╭─ Material shown

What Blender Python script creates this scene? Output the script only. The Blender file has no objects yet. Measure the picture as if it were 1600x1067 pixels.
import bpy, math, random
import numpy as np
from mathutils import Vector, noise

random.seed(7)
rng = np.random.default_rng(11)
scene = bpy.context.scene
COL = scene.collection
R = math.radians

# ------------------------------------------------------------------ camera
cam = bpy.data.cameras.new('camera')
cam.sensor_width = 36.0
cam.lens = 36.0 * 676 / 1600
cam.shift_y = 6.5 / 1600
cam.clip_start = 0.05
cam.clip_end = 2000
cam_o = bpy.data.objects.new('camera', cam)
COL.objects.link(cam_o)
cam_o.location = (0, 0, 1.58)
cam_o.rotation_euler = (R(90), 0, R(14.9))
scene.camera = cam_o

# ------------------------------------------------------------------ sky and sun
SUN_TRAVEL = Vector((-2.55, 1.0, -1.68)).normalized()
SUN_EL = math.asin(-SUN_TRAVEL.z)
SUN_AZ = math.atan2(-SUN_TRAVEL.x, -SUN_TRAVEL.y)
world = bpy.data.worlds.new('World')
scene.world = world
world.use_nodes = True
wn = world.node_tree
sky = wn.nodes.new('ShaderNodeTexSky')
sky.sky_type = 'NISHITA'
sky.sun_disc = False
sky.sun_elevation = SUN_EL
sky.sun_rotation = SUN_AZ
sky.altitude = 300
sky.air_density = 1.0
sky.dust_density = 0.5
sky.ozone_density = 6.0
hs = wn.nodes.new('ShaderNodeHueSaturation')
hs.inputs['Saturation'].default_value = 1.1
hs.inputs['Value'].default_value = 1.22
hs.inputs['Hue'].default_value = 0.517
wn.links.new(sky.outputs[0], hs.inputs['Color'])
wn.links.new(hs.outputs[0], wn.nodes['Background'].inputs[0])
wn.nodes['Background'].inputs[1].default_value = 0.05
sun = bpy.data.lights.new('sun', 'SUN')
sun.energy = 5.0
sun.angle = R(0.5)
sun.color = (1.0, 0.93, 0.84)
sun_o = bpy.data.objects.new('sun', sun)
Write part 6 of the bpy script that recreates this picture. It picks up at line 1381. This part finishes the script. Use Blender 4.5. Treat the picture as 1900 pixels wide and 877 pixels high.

╰─

Exercise brief
Where a line in the entries holds the word "pixels", copy that line.

Expected answer
What Blender Python script creates this scene? Output the script only. The Blender file has no objects yet. Measure the picture as if it were 1600x1067 pixels.
Write part 6 of the bpy script that recreates this picture. It picks up at line 1381. This part finishes the script. Use Blender 4.5. Treat the picture as 1900 pixels wide and 877 pixels high.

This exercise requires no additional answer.